## Written problem:
Lines that contain the string "scene" are to be copied; leave out all others.
........
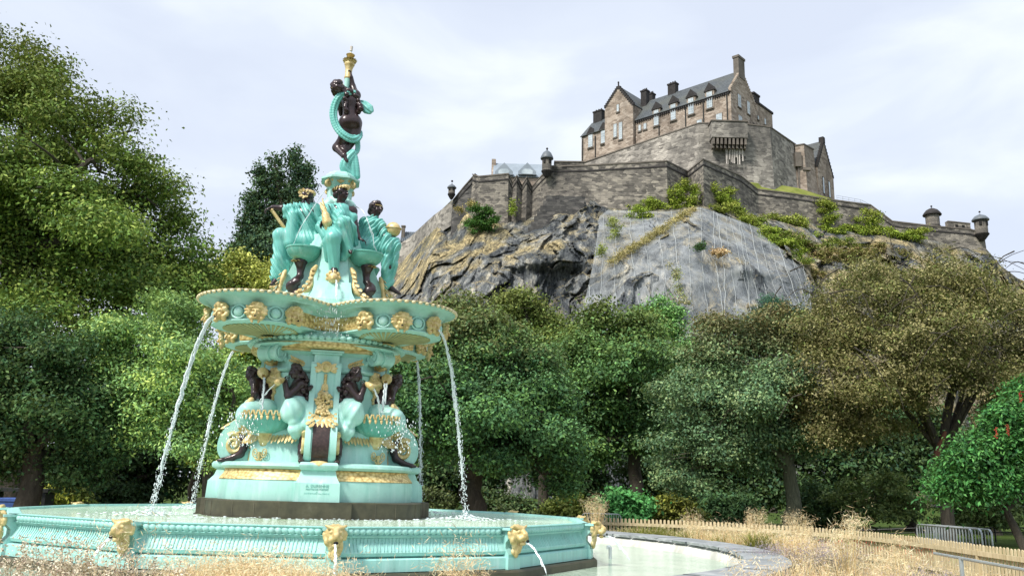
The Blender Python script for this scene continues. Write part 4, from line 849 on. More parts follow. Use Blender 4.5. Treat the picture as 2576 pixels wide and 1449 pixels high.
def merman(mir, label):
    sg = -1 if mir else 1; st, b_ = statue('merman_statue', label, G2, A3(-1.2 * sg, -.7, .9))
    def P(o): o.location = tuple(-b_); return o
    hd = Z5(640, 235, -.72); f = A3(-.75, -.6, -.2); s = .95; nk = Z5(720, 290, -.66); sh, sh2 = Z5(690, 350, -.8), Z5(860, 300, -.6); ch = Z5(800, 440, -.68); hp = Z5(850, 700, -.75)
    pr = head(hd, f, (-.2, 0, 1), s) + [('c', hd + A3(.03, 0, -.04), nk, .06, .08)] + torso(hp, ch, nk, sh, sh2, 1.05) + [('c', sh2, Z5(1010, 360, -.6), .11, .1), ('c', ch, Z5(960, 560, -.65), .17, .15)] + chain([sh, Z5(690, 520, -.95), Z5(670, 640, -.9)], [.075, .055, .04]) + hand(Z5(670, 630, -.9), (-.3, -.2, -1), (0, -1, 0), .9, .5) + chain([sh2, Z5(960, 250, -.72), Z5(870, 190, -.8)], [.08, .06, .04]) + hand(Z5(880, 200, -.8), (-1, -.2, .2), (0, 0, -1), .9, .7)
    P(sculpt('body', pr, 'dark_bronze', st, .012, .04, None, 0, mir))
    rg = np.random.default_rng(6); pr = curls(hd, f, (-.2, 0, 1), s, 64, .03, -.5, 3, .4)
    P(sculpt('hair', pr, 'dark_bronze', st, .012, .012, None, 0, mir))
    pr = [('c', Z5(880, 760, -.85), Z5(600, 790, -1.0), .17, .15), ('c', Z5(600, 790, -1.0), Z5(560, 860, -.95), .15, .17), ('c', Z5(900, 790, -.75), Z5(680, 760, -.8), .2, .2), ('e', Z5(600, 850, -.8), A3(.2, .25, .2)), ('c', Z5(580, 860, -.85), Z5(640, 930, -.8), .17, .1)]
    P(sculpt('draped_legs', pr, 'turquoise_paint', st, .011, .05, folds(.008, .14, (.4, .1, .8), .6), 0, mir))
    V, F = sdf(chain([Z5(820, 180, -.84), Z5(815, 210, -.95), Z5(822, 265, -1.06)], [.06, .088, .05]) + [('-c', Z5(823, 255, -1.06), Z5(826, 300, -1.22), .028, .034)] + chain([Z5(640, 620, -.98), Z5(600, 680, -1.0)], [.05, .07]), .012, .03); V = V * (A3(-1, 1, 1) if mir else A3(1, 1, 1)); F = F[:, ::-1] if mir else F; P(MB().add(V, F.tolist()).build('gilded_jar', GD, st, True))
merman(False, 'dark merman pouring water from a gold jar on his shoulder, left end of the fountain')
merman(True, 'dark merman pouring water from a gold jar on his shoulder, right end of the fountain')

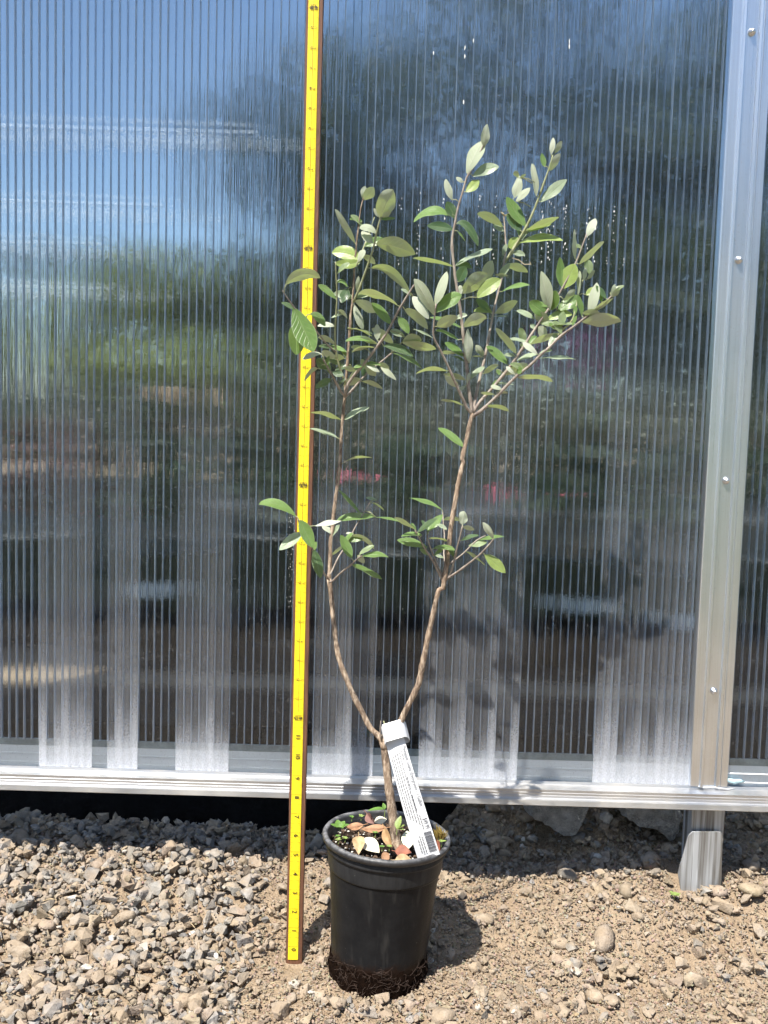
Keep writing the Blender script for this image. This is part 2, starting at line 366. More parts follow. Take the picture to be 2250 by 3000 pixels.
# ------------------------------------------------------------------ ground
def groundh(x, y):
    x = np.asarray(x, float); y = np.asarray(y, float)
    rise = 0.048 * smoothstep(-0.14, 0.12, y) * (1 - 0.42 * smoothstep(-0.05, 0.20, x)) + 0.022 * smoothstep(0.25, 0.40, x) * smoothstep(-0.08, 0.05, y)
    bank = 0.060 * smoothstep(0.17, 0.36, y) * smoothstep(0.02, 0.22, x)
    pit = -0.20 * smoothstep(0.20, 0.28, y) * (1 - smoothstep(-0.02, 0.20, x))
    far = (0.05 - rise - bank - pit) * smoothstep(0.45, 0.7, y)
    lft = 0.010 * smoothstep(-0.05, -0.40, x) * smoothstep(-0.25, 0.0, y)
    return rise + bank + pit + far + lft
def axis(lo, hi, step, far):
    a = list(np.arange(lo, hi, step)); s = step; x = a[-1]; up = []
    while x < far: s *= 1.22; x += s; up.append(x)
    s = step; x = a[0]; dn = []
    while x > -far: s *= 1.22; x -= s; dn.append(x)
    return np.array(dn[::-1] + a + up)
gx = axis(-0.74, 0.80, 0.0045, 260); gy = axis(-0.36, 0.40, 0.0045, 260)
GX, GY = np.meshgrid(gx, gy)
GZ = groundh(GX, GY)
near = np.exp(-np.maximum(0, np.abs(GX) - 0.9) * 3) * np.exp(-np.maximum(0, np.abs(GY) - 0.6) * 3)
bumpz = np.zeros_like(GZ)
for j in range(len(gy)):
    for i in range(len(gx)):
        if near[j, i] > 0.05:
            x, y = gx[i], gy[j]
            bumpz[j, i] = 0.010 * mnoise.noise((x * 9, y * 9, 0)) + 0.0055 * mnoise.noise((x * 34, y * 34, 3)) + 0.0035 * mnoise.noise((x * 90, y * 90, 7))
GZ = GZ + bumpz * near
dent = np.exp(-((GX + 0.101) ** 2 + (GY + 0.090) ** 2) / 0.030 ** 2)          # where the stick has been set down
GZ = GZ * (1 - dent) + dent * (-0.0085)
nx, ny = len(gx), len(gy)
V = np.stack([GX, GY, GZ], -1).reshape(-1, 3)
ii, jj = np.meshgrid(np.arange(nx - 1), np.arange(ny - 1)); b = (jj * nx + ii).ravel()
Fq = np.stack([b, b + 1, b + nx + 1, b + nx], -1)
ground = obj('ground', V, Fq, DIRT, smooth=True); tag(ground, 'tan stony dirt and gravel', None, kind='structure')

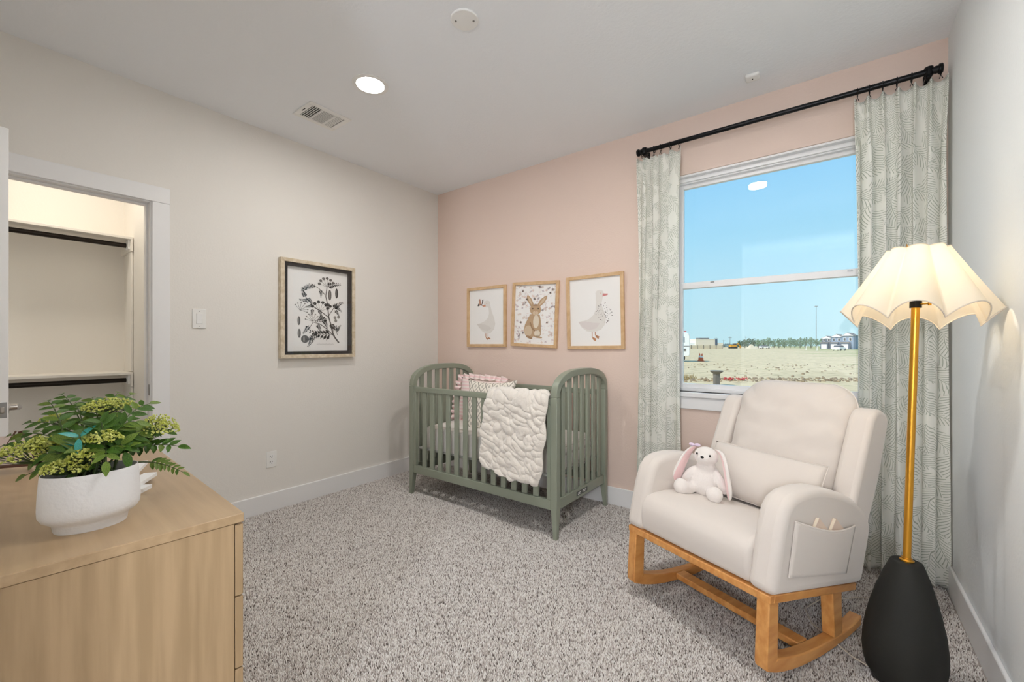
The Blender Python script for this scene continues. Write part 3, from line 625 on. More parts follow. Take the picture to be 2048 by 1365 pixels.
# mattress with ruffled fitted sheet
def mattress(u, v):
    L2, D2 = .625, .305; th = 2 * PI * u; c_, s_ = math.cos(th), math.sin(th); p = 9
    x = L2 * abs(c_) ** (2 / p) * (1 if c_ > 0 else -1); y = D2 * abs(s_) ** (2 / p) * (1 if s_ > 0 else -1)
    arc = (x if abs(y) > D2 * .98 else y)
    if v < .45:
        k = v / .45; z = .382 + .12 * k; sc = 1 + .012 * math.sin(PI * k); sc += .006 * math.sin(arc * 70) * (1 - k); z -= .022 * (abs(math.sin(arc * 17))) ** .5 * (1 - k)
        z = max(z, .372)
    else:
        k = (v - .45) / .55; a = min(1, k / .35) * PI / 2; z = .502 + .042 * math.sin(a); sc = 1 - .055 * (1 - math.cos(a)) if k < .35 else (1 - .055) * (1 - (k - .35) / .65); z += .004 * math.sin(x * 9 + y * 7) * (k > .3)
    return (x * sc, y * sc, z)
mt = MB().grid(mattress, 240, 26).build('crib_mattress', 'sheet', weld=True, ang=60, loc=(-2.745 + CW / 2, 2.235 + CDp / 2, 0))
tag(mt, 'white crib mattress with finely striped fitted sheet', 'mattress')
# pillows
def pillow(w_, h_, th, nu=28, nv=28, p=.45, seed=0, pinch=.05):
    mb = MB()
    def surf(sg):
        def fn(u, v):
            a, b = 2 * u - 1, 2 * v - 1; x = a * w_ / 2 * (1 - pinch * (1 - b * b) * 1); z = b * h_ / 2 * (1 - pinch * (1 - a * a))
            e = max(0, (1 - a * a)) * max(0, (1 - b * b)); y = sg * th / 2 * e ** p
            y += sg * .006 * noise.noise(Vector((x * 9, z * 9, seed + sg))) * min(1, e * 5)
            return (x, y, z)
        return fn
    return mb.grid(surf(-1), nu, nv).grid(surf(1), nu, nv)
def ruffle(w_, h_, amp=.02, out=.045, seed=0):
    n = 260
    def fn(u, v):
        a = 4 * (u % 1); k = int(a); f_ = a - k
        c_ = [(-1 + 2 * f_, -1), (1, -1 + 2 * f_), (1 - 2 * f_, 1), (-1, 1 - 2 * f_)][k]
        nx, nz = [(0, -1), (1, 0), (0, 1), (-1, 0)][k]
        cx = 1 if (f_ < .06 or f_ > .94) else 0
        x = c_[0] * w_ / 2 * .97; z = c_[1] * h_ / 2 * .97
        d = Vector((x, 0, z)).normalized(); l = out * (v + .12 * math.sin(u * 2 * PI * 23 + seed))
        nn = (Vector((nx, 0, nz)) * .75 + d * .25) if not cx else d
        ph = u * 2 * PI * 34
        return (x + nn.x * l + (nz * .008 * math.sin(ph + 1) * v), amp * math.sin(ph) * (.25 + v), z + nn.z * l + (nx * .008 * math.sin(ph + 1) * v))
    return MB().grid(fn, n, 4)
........
## Exercise result:
The Blender Python script for this scene continues. Write part 4, from line 849 on. More parts follow. Use Blender 4.5. Treat the picture as 2576 pixels wide and 1449 pixels high.
The Blender Python script for this scene continues. Write part 3, from line 625 on. More parts follow. Take the picture to be 2048 by 1365 pixels.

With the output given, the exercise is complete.